At 11.14am, the 10-year bond yield was trading at 6.905%, down 14.40 basis points, its biggest slide since November 2016, from its previous close of 7.049%. Bond yields and prices move in opposite directions.

“We believe the reversal in RBI’s stance is positive for bond yields and one should see bond yields now heading lower from the current elevated levels. Even as this takes out the near-term worry on yields, pick-up in credit growth will put some upward pressure on bond yields in the medium-term,” Mint reported on Friday, quoting Bank of Baroda note.

The move came after Moody’s Investor Services raised nation’s rating to Baa2, the first upgrade in 14 years, from the lowest investment grade of Baa3 and changed the outlook from stable to positive.

“In view of the recent market developments and based on a fresh review of the current and evolving liquidity conditions, it has been decided to withdraw the open market sale operations scheduled for November 23, 2017,” the central bank said on Friday in a statement.

So far this fiscal, RBI has sold bonds worth Rs90,000 crore through OMOs in a bid to absorb excess liquidity from the banking system.

The liquidity in the banking system increased at over Rs5 trillion due to Prime Minister Narendra Modi’s last year’s decision to scrap Rs500 and Rs1,000 banknotes.
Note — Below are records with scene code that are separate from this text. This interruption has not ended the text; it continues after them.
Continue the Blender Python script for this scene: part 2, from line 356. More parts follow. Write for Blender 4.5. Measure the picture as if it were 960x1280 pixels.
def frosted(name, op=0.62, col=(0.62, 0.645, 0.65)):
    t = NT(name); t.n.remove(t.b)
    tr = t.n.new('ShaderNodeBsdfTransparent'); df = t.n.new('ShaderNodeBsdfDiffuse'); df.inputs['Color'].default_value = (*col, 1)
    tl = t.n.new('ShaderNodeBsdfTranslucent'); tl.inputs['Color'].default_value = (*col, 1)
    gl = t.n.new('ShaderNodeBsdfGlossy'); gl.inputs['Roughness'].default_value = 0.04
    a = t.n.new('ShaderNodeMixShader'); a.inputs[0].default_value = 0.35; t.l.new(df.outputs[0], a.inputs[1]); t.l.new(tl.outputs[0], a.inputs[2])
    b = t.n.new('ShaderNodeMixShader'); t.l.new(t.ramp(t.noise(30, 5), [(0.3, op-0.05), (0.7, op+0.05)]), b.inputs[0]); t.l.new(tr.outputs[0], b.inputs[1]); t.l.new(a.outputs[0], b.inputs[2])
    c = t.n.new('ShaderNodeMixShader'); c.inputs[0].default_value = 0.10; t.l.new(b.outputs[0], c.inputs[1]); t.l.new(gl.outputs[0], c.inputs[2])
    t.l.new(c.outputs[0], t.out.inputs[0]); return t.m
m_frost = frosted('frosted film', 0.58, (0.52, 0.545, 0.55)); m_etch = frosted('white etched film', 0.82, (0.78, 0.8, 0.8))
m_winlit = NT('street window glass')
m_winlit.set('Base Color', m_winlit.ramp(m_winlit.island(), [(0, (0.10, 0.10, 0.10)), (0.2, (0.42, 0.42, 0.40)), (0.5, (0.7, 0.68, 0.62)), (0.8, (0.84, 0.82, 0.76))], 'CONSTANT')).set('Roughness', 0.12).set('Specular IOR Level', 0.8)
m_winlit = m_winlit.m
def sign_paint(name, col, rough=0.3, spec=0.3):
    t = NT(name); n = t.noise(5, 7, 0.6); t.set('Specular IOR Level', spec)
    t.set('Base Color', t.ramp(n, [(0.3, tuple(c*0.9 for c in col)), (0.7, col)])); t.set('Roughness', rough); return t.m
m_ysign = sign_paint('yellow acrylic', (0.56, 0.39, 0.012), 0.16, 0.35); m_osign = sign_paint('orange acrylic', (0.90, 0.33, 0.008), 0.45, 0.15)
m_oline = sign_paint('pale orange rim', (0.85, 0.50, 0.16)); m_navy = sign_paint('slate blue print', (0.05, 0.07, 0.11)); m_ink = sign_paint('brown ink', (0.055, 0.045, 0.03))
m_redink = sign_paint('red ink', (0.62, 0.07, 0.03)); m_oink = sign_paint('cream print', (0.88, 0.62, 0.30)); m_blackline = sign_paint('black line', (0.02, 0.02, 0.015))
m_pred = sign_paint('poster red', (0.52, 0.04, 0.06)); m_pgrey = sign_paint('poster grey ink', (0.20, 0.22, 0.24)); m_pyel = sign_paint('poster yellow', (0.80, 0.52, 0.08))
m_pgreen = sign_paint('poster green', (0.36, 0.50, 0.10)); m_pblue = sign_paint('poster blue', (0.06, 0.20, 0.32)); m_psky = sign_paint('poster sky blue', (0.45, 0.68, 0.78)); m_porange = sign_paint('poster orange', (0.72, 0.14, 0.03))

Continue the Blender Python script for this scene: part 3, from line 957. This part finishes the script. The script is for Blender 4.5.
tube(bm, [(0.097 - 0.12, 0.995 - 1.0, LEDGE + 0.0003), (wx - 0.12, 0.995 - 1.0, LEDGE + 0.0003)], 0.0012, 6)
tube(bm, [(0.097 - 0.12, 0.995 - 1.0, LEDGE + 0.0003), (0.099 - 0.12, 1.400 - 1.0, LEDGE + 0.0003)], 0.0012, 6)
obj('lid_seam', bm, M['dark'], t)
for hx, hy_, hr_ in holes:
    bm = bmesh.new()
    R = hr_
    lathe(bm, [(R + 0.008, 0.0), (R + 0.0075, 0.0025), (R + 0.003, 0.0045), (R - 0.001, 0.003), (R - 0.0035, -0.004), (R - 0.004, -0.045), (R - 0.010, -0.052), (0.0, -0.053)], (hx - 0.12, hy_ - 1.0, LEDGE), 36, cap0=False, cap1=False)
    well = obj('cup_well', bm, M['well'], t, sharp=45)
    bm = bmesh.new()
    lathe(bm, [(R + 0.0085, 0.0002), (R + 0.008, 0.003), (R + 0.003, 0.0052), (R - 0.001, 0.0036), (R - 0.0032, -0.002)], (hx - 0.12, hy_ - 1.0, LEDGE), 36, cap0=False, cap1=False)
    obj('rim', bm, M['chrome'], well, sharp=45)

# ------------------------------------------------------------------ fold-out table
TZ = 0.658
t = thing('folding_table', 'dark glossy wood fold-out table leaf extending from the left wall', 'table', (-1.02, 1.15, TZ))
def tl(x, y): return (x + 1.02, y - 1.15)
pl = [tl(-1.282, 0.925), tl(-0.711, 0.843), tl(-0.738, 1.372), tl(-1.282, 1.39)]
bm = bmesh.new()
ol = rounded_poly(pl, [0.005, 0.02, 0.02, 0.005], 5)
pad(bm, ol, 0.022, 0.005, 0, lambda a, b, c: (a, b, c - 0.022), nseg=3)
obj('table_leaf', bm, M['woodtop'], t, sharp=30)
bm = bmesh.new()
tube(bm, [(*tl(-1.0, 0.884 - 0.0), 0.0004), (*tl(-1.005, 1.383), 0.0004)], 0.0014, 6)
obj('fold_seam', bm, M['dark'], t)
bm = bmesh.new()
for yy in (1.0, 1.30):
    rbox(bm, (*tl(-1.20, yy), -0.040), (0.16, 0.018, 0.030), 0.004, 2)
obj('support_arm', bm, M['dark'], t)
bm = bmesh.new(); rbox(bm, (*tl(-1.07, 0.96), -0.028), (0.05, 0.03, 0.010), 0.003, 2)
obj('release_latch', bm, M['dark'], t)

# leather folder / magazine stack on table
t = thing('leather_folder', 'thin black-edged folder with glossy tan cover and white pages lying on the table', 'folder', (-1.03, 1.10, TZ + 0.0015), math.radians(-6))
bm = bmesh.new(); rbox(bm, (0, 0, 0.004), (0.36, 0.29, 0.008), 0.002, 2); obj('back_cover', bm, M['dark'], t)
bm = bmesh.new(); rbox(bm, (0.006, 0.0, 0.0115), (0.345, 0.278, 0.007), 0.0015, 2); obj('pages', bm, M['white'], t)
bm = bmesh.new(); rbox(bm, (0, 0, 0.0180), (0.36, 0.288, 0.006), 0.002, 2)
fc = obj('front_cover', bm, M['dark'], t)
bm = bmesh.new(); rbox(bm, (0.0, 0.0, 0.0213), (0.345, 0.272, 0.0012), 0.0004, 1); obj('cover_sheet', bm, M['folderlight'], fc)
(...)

Since demonetisation till August, bond yield fell sharply by 50 basis points.

As of Friday, the surplus cash at banks dropped to Rs583.50 billion from more than Rs5 trillion in March, according to RBI data.

Since August, bond yield started rising due to the concerns of fiscal slippages, surge in international crude oil prices which may lead to higher inflation. Also, most of the analyst believes that the RBI may not cut rates this year and US Federal Reserve may hike rates in December policy, dampening sentiment.